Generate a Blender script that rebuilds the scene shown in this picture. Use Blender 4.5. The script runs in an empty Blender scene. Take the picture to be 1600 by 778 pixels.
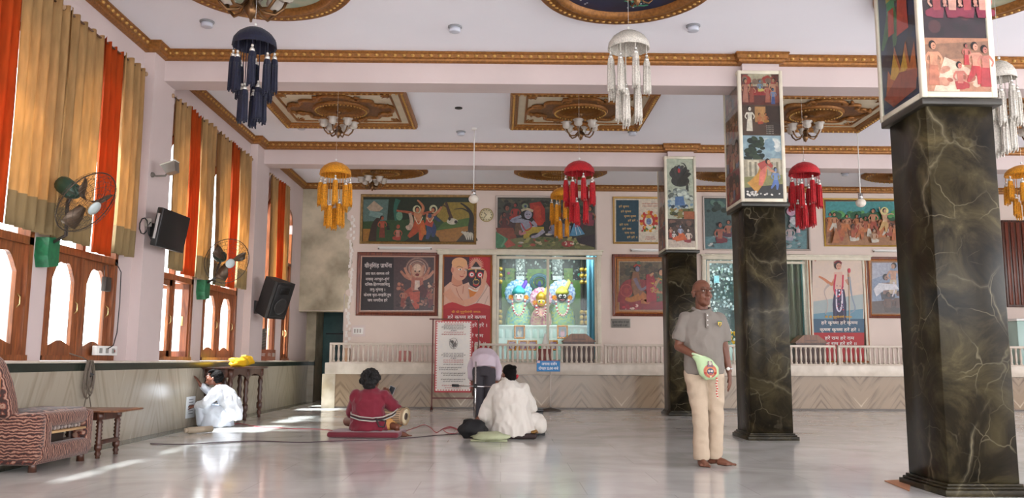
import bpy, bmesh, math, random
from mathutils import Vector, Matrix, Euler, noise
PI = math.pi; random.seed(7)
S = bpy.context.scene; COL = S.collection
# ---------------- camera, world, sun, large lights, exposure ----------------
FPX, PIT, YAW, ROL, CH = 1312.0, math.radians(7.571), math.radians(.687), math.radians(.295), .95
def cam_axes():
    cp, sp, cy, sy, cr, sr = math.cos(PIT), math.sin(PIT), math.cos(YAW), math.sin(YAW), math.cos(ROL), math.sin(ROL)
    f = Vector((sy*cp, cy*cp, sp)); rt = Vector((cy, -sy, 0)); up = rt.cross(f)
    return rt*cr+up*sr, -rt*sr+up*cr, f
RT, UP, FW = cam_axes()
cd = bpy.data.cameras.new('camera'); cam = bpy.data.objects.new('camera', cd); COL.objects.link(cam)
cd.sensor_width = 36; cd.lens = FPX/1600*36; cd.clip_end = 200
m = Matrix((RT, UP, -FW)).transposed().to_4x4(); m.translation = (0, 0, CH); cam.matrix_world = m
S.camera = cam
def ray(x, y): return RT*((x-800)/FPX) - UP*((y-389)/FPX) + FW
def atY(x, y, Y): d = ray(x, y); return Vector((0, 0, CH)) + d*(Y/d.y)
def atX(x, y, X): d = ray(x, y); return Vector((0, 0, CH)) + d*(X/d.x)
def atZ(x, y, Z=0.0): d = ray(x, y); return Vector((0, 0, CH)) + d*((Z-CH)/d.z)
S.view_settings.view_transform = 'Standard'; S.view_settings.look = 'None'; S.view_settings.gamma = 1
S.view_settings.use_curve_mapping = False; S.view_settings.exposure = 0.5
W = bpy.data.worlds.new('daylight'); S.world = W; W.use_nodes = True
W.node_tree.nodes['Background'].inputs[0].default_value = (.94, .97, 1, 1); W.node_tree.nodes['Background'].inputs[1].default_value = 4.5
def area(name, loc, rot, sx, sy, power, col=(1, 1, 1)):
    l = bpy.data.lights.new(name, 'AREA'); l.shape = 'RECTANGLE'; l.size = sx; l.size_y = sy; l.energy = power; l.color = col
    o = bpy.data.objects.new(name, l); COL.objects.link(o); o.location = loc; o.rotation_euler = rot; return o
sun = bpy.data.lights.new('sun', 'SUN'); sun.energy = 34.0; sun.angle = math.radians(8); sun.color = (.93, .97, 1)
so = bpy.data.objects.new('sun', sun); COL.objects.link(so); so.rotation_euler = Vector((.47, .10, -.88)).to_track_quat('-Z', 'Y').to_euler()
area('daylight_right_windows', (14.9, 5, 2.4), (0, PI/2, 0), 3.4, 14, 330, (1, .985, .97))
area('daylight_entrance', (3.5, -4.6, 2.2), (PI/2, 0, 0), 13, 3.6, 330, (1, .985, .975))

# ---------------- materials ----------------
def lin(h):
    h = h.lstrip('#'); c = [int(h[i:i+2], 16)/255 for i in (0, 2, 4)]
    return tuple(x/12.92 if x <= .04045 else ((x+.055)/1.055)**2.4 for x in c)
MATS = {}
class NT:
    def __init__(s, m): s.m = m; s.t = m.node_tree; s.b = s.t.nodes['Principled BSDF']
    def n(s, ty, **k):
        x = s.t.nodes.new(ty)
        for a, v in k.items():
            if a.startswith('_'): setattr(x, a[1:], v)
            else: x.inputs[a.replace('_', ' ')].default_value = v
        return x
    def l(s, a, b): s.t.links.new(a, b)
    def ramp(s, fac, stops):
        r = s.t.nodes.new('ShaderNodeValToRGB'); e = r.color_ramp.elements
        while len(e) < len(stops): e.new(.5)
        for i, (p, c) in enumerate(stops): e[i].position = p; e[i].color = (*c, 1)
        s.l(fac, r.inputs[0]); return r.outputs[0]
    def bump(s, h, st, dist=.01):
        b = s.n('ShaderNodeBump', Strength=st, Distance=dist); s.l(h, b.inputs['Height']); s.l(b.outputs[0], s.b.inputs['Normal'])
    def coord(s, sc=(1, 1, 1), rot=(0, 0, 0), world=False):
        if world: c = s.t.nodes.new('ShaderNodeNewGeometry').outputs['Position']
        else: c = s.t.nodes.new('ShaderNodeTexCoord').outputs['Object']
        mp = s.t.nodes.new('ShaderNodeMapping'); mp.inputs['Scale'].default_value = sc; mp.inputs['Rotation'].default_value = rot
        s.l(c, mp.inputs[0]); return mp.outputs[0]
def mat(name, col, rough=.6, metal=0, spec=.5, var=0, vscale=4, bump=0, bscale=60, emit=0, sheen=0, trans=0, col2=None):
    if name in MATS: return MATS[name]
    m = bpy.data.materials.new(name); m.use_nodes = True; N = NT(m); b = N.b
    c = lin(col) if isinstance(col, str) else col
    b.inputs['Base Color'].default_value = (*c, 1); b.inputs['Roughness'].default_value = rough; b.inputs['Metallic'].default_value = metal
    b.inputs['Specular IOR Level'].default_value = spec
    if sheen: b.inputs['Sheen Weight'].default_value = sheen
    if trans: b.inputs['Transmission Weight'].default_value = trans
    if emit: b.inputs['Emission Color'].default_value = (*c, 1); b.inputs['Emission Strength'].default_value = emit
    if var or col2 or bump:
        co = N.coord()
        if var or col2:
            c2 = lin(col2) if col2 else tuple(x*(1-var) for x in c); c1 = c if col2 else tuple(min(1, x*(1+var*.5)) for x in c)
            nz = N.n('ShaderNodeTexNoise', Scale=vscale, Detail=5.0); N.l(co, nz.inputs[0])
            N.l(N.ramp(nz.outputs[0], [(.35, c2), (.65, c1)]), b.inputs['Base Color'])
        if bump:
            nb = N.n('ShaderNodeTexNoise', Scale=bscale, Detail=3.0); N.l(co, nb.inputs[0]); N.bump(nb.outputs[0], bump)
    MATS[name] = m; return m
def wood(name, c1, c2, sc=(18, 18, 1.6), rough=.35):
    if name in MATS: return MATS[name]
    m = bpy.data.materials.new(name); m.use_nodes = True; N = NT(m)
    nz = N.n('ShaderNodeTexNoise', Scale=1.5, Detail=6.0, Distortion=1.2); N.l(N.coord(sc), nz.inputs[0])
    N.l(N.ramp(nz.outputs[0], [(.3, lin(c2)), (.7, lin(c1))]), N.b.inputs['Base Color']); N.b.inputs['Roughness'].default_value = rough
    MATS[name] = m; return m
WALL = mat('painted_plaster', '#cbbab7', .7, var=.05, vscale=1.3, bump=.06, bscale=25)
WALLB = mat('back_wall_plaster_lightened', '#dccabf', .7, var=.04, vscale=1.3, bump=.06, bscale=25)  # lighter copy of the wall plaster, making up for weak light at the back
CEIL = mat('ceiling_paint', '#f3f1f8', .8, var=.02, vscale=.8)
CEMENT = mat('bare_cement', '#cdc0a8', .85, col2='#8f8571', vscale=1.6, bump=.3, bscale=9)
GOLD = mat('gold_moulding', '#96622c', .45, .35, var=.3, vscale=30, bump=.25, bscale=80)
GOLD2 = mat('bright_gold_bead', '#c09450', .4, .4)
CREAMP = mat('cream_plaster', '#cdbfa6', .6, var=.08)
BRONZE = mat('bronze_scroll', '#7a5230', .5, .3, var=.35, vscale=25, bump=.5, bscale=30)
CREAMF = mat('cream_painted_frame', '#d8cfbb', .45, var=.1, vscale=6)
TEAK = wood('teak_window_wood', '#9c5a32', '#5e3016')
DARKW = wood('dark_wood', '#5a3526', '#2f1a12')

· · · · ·

With the pictures left out, transcribe the material exactly.

◆ WRITTEN SOLUTION
Generate a Blender script that rebuilds the scene shown in this picture. Use Blender 4.5. The script runs in an empty Blender scene. Take the picture to be 1600 by 778 pixels.
import bpy, bmesh, math, random
from mathutils import Vector, Matrix, Euler, noise
PI = math.pi; random.seed(7)
S = bpy.context.scene; COL = S.collection
# ---------------- camera, world, sun, large lights, exposure ----------------
FPX, PIT, YAW, ROL, CH = 1312.0, math.radians(7.571), math.radians(.687), math.radians(.295), .95
def cam_axes():
    cp, sp, cy, sy, cr, sr = math.cos(PIT), math.sin(PIT), math.cos(YAW), math.sin(YAW), math.cos(ROL), math.sin(ROL)
    f = Vector((sy*cp, cy*cp, sp)); rt = Vector((cy, -sy, 0)); up = rt.cross(f)
    return rt*cr+up*sr, -rt*sr+up*cr, f
RT, UP, FW = cam_axes()
cd = bpy.data.cameras.new('camera'); cam = bpy.data.objects.new('camera', cd); COL.objects.link(cam)
cd.sensor_width = 36; cd.lens = FPX/1600*36; cd.clip_end = 200
m = Matrix((RT, UP, -FW)).transposed().to_4x4(); m.translation = (0, 0, CH); cam.matrix_world = m
S.camera = cam
def ray(x, y): return RT*((x-800)/FPX) - UP*((y-389)/FPX) + FW
def atY(x, y, Y): d = ray(x, y); return Vector((0, 0, CH)) + d*(Y/d.y)
def atX(x, y, X): d = ray(x, y); return Vector((0, 0, CH)) + d*(X/d.x)
def atZ(x, y, Z=0.0): d = ray(x, y); return Vector((0, 0, CH)) + d*((Z-CH)/d.z)
S.view_settings.view_transform = 'Standard'; S.view_settings.look = 'None'; S.view_settings.gamma = 1
S.view_settings.use_curve_mapping = False; S.view_settings.exposure = 0.5
W = bpy.data.worlds.new('daylight'); S.world = W; W.use_nodes = True
W.node_tree.nodes['Background'].inputs[0].default_value = (.94, .97, 1, 1); W.node_tree.nodes['Background'].inputs[1].default_value = 4.5
def area(name, loc, rot, sx, sy, power, col=(1, 1, 1)):
    l = bpy.data.lights.new(name, 'AREA'); l.shape = 'RECTANGLE'; l.size = sx; l.size_y = sy; l.energy = power; l.color = col
    o = bpy.data.objects.new(name, l); COL.objects.link(o); o.location = loc; o.rotation_euler = rot; return o
sun = bpy.data.lights.new('sun', 'SUN'); sun.energy = 34.0; sun.angle = math.radians(8); sun.color = (.93, .97, 1)
so = bpy.data.objects.new('sun', sun); COL.objects.link(so); so.rotation_euler = Vector((.47, .10, -.88)).to_track_quat('-Z', 'Y').to_euler()
area('daylight_right_windows', (14.9, 5, 2.4), (0, PI/2, 0), 3.4, 14, 330, (1, .985, .97))
area('daylight_entrance', (3.5, -4.6, 2.2), (PI/2, 0, 0), 13, 3.6, 330, (1, .985, .975))

# ---------------- materials ----------------
def lin(h):
    h = h.lstrip('#'); c = [int(h[i:i+2], 16)/255 for i in (0, 2, 4)]
    return tuple(x/12.92 if x <= .04045 else ((x+.055)/1.055)**2.4 for x in c)
MATS = {}
class NT:
    def __init__(s, m): s.m = m; s.t = m.node_tree; s.b = s.t.nodes['Principled BSDF']
    def n(s, ty, **k):
        x = s.t.nodes.new(ty)
        for a, v in k.items():
            if a.startswith('_'): setattr(x, a[1:], v)
            else: x.inputs[a.replace('_', ' ')].default_value = v
        return x
    def l(s, a, b): s.t.links.new(a, b)
    def ramp(s, fac, stops):
        r = s.t.nodes.new('ShaderNodeValToRGB'); e = r.color_ramp.elements
        while len(e) < len(stops): e.new(.5)
        for i, (p, c) in enumerate(stops): e[i].position = p; e[i].color = (*c, 1)
        s.l(fac, r.inputs[0]); return r.outputs[0]
    def bump(s, h, st, dist=.01):
        b = s.n('ShaderNodeBump', Strength=st, Distance=dist); s.l(h, b.inputs['Height']); s.l(b.outputs[0], s.b.inputs['Normal'])
    def coord(s, sc=(1, 1, 1), rot=(0, 0, 0), world=False):
        if world: c = s.t.nodes.new('ShaderNodeNewGeometry').outputs['Position']
        else: c = s.t.nodes.new('ShaderNodeTexCoord').outputs['Object']
        mp = s.t.nodes.new('ShaderNodeMapping'); mp.inputs['Scale'].default_value = sc; mp.inputs['Rotation'].default_value = rot
        s.l(c, mp.inputs[0]); return mp.outputs[0]
def mat(name, col, rough=.6, metal=0, spec=.5, var=0, vscale=4, bump=0, bscale=60, emit=0, sheen=0, trans=0, col2=None):
    if name in MATS: return MATS[name]
    m = bpy.data.materials.new(name); m.use_nodes = True; N = NT(m); b = N.b
    c = lin(col) if isinstance(col, str) else col
    b.inputs['Base Color'].default_value = (*c, 1); b.inputs['Roughness'].default_value = rough; b.inputs['Metallic'].default_value = metal
    b.inputs['Specular IOR Level'].default_value = spec
    if sheen: b.inputs['Sheen Weight'].default_value = sheen
    if trans: b.inputs['Transmission Weight'].default_value = trans
    if emit: b.inputs['Emission Color'].default_value = (*c, 1); b.inputs['Emission Strength'].default_value = emit
    if var or col2 or bump:
        co = N.coord()
        if var or col2:
            c2 = lin(col2) if col2 else tuple(x*(1-var) for x in c); c1 = c if col2 else tuple(min(1, x*(1+var*.5)) for x in c)
            nz = N.n('ShaderNodeTexNoise', Scale=vscale, Detail=5.0); N.l(co, nz.inputs[0])
            N.l(N.ramp(nz.outputs[0], [(.35, c2), (.65, c1)]), b.inputs['Base Color'])
        if bump:
            nb = N.n('ShaderNodeTexNoise', Scale=bscale, Detail=3.0); N.l(co, nb.inputs[0]); N.bump(nb.outputs[0], bump)
    MATS[name] = m; return m
def wood(name, c1, c2, sc=(18, 18, 1.6), rough=.35):
    if name in MATS: return MATS[name]
    m = bpy.data.materials.new(name); m.use_nodes = True; N = NT(m)
    nz = N.n('ShaderNodeTexNoise', Scale=1.5, Detail=6.0, Distortion=1.2); N.l(N.coord(sc), nz.inputs[0])
    N.l(N.ramp(nz.outputs[0], [(.3, lin(c2)), (.7, lin(c1))]), N.b.inputs['Base Color']); N.b.inputs['Roughness'].default_value = rough
    MATS[name] = m; return m
WALL = mat('painted_plaster', '#cbbab7', .7, var=.05, vscale=1.3, bump=.06, bscale=25)
WALLB = mat('back_wall_plaster_lightened', '#dccabf', .7, var=.04, vscale=1.3, bump=.06, bscale=25)  # lighter copy of the wall plaster, making up for weak light at the back
CEIL = mat('ceiling_paint', '#f3f1f8', .8, var=.02, vscale=.8)
CEMENT = mat('bare_cement', '#cdc0a8', .85, col2='#8f8571', vscale=1.6, bump=.3, bscale=9)
GOLD = mat('gold_moulding', '#96622c', .45, .35, var=.3, vscale=30, bump=.25, bscale=80)
GOLD2 = mat('bright_gold_bead', '#c09450', .4, .4)
CREAMP = mat('cream_plaster', '#cdbfa6', .6, var=.08)
BRONZE = mat('bronze_scroll', '#7a5230', .5, .3, var=.35, vscale=25, bump=.5, bscale=30)
CREAMF = mat('cream_painted_frame', '#d8cfbb', .45, var=.1, vscale=6)
TEAK = wood('teak_window_wood', '#9c5a32', '#5e3016')
DARKW = wood('dark_wood', '#5a3526', '#2f1a12')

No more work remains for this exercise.